US News

MAFIA BOSS BOOT

The feds last week secretly busted the alleged acting head of the Bonanno organized-crime family — Salvatore “Sal the Ironworker” Montagna — and are on the verge of deporting him to Canada for an immigration violation, The Post has learned.

The 38-year-old Montagna’s lawyer said the purported mobster is being booted from the United States for a 2003 contempt conviction only because federal authorities are frustrated at being unable to indict him for any crimes after investigating him for years.

“It is sour grapes on the part of the FBI,” said Montagna’s lawyer, George Stavropoulos, who denies his client is a Mafia family member. “They brought in [immigration authorities] into the case a year ago in the event they could not indict him on anything.”

“This was the ace up their sleeve. They always knew they could get him on the immigration thing,” Stavropoulos said.

“It is quite shameful that after a three-year investigation by the feds, the best they can do is get him deported.”

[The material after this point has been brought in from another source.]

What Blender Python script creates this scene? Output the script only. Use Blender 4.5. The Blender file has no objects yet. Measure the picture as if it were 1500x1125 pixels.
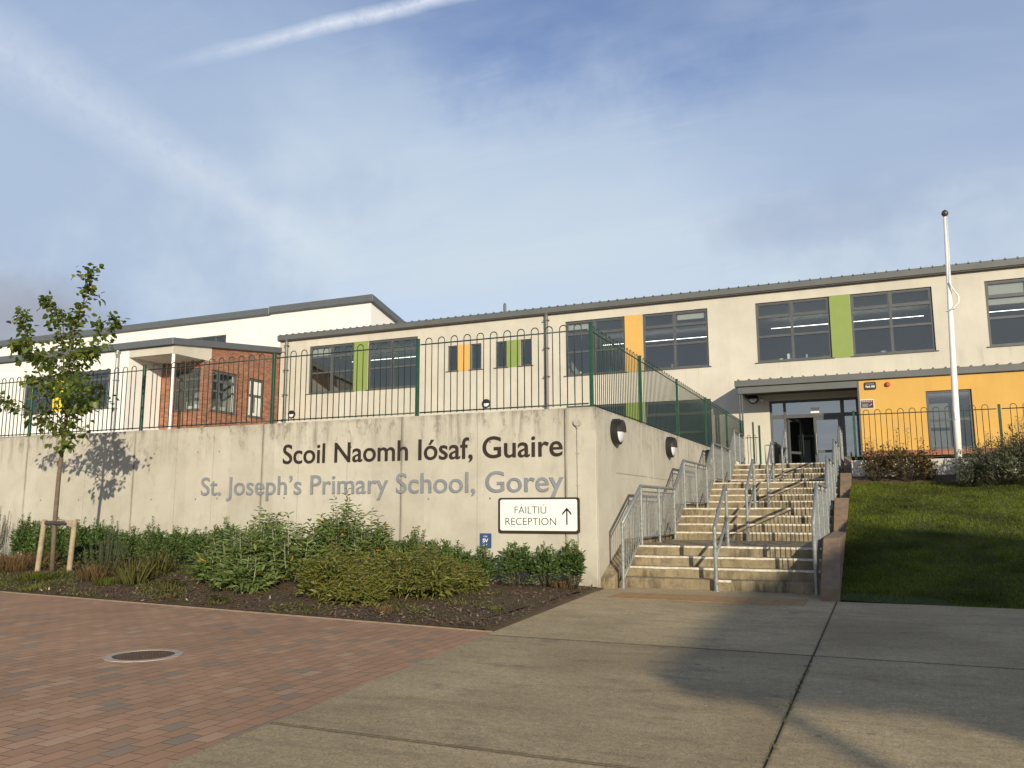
import bpy, bmesh, math, random
import numpy as np
from mathutils import Vector, Matrix, Euler

random.seed(7)
RNG = np.random.default_rng(11)
S = bpy.context.scene
COL = S.collection
R = math.radians

# ------------------------------------------------------------------ camera
cam_d = bpy.data.cameras.new('camera')
cam = bpy.data.objects.new('camera', cam_d)
COL.objects.link(cam)
PITCH, ROLL, YAW, EYE = 0.148822, -0.002447, 0.412079, 1.36
cp, sp = math.cos(PITCH), math.sin(PITCH)
fw = Vector((-math.sin(YAW) * cp, math.cos(YAW) * cp, sp))
rt = Vector((math.cos(YAW), math.sin(YAW), 0))
up = rt.cross(fw)
rt2 = math.cos(ROLL) * rt + math.sin(ROLL) * up
up2 = -math.sin(ROLL) * rt + math.cos(ROLL) * up
cam.matrix_world = Matrix(((rt2.x, up2.x, -fw.x, 0), (rt2.y, up2.y, -fw.y, 0), (rt2.z, up2.z, -fw.z, EYE), (0, 0, 0, 1)))
cam_d.sensor_width = 36
cam_d.lens = 36 * 1212.777 / 1500
cam_d.clip_start = 0.05
cam_d.clip_end = 6000
S.camera = cam

# ------------------------------------------------------------------ exposure, world, sun
S.view_settings.view_transform = 'Standard'
S.view_settings.look = 'None'
S.view_settings.gamma = 1
S.view_settings.use_curve_mapping = False
S.view_settings.exposure = 0.55

SUN_DIR = Vector((-0.73, 1.0, -0.335)).normalized()      # the way the light travels
SUN_EL = math.asin(-SUN_DIR.z)
SUN_AZ = math.atan2(-SUN_DIR.x, -SUN_DIR.y)
sun_d = bpy.data.lights.new('sun', 'SUN')
sun_d.energy = 3.4
sun_d.angle = R(0.53)
sun_d.color = (1.0, 0.89, 0.70)
sun = bpy.data.objects.new('sun', sun_d)
sun.rotation_euler = SUN_DIR.to_track_quat('-Z', 'Y').to_euler()
sun.location = (30, -40, 40)
COL.objects.link(sun)

W = bpy.data.worlds.new('World')
S.world = W
W.use_nodes = True


class NT:
    """small helper for node trees"""
    def __init__(s, tree):
        s.t = tree
        s.n = tree.nodes
        s.l = tree.links

    def node(s, kind, **kw):
        n = s.n.new(kind)
        for k, v in kw.items():
            setattr(n, k, v)
        return n

    def put(s, sock, v):
        if hasattr(v, 'is_output'):
            s.l.new(v, sock)
        elif v is not None:
            if isinstance(v, (tuple, list)) and len(v) == 3 and sock.type == 'RGBA':
                v = (*v, 1)
            sock.default_value = v

    def math(s, op, a, b=None, c=None, clamp=False):
        n = s.node('ShaderNodeMath', operation=op, use_clamp=clamp)
        s.put(n.inputs[0], a)
        if b is not None:
            s.put(n.inputs[1], b)
        if c is not None:
            s.put(n.inputs[2], c)
        return n.outputs[0]

    def vmath(s, op, a, b=None):
        n = s.node('ShaderNodeVectorMath', operation=op)
        s.put(n.inputs[0], a)
        if b is not None:
            s.put(n.inputs[1], b)
        return n.outputs['Value'] if op in ('DOT_PRODUCT', 'LENGTH') else n.outputs[0]

    def mapping(s, vec, scale=(1, 1, 1), rot=(0, 0, 0), loc=(0, 0, 0)):
        n = s.node('ShaderNodeMapping')
        s.put(n.inputs['Vector'], vec)
        n.inputs['Scale'].default_value = scale
        n.inputs['Rotation'].default_value = rot
        n.inputs['Location'].default_value = loc
        return n.outputs[0]

    def noise(s, vec, scale, detail=4, rough=0.55, dist=0.0, color=False):
        n = s.node('ShaderNodeTexNoise')
        s.put(n.inputs['Vector'], vec)
        n.inputs['Scale'].default_value = scale
        n.inputs['Detail'].default_value = detail
        n.inputs['Roughness'].default_value = rough
        n.inputs['Distortion'].default_value = dist
        return n.outputs[1 if color else 0]

    def ramp(s, fac, stops, interp='LINEAR'):
        n = s.node('ShaderNodeValToRGB')
        n.color_ramp.interpolation = interp
        e = n.color_ramp.elements
        while len(e) < len(stops):
            e.new(0.5)
        for i, (p, c) in enumerate(stops):
            e[i].position = p
            e[i].color = (*c, 1) if not isinstance(c, (int, float)) else (c, c, c, 1)
        s.put(n.inputs[0], fac)
        return n.outputs[0]

    def mix(s, fac, a, b, mode='MIX'):
        n = s.node('ShaderNodeMix', data_type='RGBA', blend_type=mode)
        s.put(n.inputs[0], fac)
        s.put(n.inputs[6], a)
        s.put(n.inputs[7], b)
        return n.outputs[2]

    def smooth(s, v, a, b, lo=0.0, hi=1.0):
        n = s.node('ShaderNodeMapRange', interpolation_type='SMOOTHSTEP')
        s.put(n.inputs[0], v)
        for i, x in enumerate((a, b, lo, hi)):
            n.inputs[i + 1].default_value = x
        return n.outputs[0]


def build_world():
    t = NT(W.node_tree)
    t.n.clear()
    out = t.node('ShaderNodeOutputWorld')
    bg = t.node('ShaderNodeBackground')
    sky = t.node('ShaderNodeTexSky', sky_type='NISHITA')
    sky.sun_disc = False
    sky.sun_elevation = SUN_EL
    sky.sun_rotation = SUN_AZ
    sky.air_density = 1.0
    sky.dust_density = 0.6
    sky.ozone_density = 2.2
    d = t.node('ShaderNodeTexCoord').outputs['Generated']
    d = t.vmath('NORMALIZE', d)
    sep = t.node('ShaderNodeSeparateXYZ')
    t.put(sep.inputs[0], d)
    z = sep.outputs[2]
    zz = t.math('MAXIMUM', z, 0.02)
    px = t.math('DIVIDE', sep.outputs[0], t.math('ADD', zz, 0.12))
    py = t.math('DIVIDE', sep.outputs[1], t.math('ADD', zz, 0.12))
    pc = t.node('ShaderNodeCombineXYZ')
    t.put(pc.inputs[0], px)
    t.put(pc.inputs[1], py)
    p = pc.outputs[0]
    # cloud units are the sky's own radiance units
    base = t.mix(1.0, sky.outputs[0], (1.34, 1.22, 1.38), 'MULTIPLY')
    # pale veil, thicker towards the horizon
    veil = t.noise(t.mapping(p, (0.55, 1.0, 1), (0, 0, R(28))), 1.15, 6, 0.55, 0.5)
    veil = t.smooth(veil, 0.34, 0.72)
    low = t.smooth(z, 0.62, 0.27)
    fac = t.math('ADD', t.math('MULTIPLY', t.math('SUBTRACT', veil, 0.42), 0.62), t.math('MULTIPLY', low, 0.98), clamp=True)
    fac = t.math('MULTIPLY', fac, 0.95)
    c = t.mix(fac, base, (5.30, 6.15, 6.95))
    # combed cirrus
    fib = t.noise(t.mapping(p, (0.7, 7.0, 1), (0, 0, R(-38))), 2.2, 7, 0.62, 1.2)
    fib = t.math('MULTIPLY', t.smooth(fib, 0.46, 0.82), t.smooth(t.noise(p, 1.7, 3), 0.40, 0.65))
    c = t.mix(t.math('MULTIPLY', fib, 0.26), c, (6.3, 6.8, 7.6))

    wob = t.math('SUBTRACT', t.noise(d, 9, 4, 0.6), 0.5)
    fine = t.noise(d, 55, 5, 0.7)

    def trail(a, b, w0, w1, amp, fade0, fade1, col, wv=0.01):
        a, b = Vector(a).normalized(), Vector(b).normalized()
        n = a.cross(b).normalized()
        m = (b - a).normalized()
        dist = t.math('ABSOLUTE', t.math('ADD', t.vmath('DOT_PRODUCT', d, tuple(n)), t.math('MULTIPLY', wob, wv)))
        al = t.math('DIVIDE', t.math('SUBTRACT', t.vmath('DOT_PRODUCT', d, tuple(m)), m.dot(a)), m.dot(b) - m.dot(a))
        width = t.math('ADD', w0, t.math('MULTIPLY', t.math('MINIMUM', t.math('MAXIMUM', al, 0.0), 1.0), w1 - w0))
        k = t.math('SUBTRACT', 1.0, t.math('DIVIDE', dist, width), clamp=True)
        k = t.math('MULTIPLY', k, t.smooth(al, *fade0))
        k = t.math('MULTIPLY', k, t.smooth(al, *fade1))
        k = t.math('MULTIPLY', k, t.smooth(fine, 0.22, 0.62, 0.55, 1.0))
        return t.math('MULTIPLY', k, amp, clamp=True), col

    # grey cloud low on the left, dark smudge on the right

    def blob(cen, r, amp, col, sc):
        cen = Vector(cen).normalized()
        dd = t.vmath('SUBTRACT', d, tuple(cen))
        dd = t.mapping(dd, sc)
        ln = t.vmath('LENGTH', dd)
        ln = t.math('ADD', ln, t.math('MULTIPLY', wob, r * 1.1))
        return t.math('MULTIPLY', t.smooth(ln, r, r * 0.25), amp), col
    k, col = blob((-.36, .86, .36), .36, .50, (5.3, 6.15, 6.85), (.9, .9, 2.0))
    c = t.mix(k, c, col)
    k, col = blob((-.78, .50, .40), .44, .70, (3.1, 4.05, 5.75), (1, 1, 1))
    c = t.mix(k, c, col)
    k, col = blob((-.83, .53, .19), .16, .85, (3.1, 3.2, 3.7), (1, 1, 1.9))
    c = t.mix(k, c, col)
    k, col = blob((-.02, .95, .32), .14, .42, (3.7, 4.2, 5.2), (.8, 1, 3.0))
    c = t.mix(k, c, col)
    k, col = blob((.10, .90, .42), .34, .62, (3.0, 3.85, 5.5), (1.0, 1, 1.3))
    c = t.mix(k, c, col)
    k, col = trail((-.68, .58, .45), (-.41, .73, .55), .009, .011, .80, (-.05, .75), (1.7, 1.3), (7.2, 7.6, 8.3), 0.010)
    c = t.mix(k, c, col)
    k, col = trail((-.75, .49, .44), (-.53, .81, .26), .048, .020, .38, (-.6, -.1), (1.15, .45), (6.9, 7.3, 7.9), 0.010)
    c = t.mix(k, c, col)
    t.put(bg.inputs['Color'], c)
    bg.inputs['Strength'].default_value = 0.080
    t.l.new(bg.outputs[0], out.inputs[0])


build_world()

# ------------------------------------------------------------------ object helpers


def obj(name, me, m=None, parent=None):
    if isinstance(m, (list, tuple)):
        for x in m:
            me.materials.append(x)
    elif m is not None:
        me.materials.append(m)
    o = bpy.data.objects.new(name, me)
    COL.objects.link(o)
    if parent is not None:
        o.parent = parent
    return o


def empty(name, loc=(0, 0, 0)):
    o = bpy.data.objects.new(name, None)
    o.empty_display_size = 0.2
    COL.objects.link(o)
    o.location = loc
    return o


def tag(o, label=None, cat=None, group=None, kind=None):
    if label:
        o['label'] = label
    if cat:
        o['category'] = cat
    if group:
        o['group'] = group
    if kind:
        o['kind'] = kind
    return o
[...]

“Basically, the government has uprooted him from his family,” said the lawyer of Montagna, an Elmont, LI, resident with a wife and three young daughters, who has lived in the United States since he was 15. “He’s going to lose his business.”

Montagna, who was born in Sicily and later immigrated to Canada, was identified by authorities three years ago as the acting head of the Bonanno family. His purported ascension raised eyebrows because he was just 35 at the time, but it was chalked up to the fact that a series of prosecutions had decimated the upper ranks of the Cosa Nostra clan.

Montagna was busted April 6 at his company, Matrix Steel, in Bushwick, Brooklyn, and has since been held in an immigration detention center in lower Manhattan, his lawyer said.

Stavropoulos said immigration authorities have detained him on the grounds that he pleaded guilty in 2003 to criminal contempt charges for refusing to answer questions in front of a Manhattan grand jury.

Immigration officials told Stavropoulos yesterday they will send Montagna to Canada in the next five business days.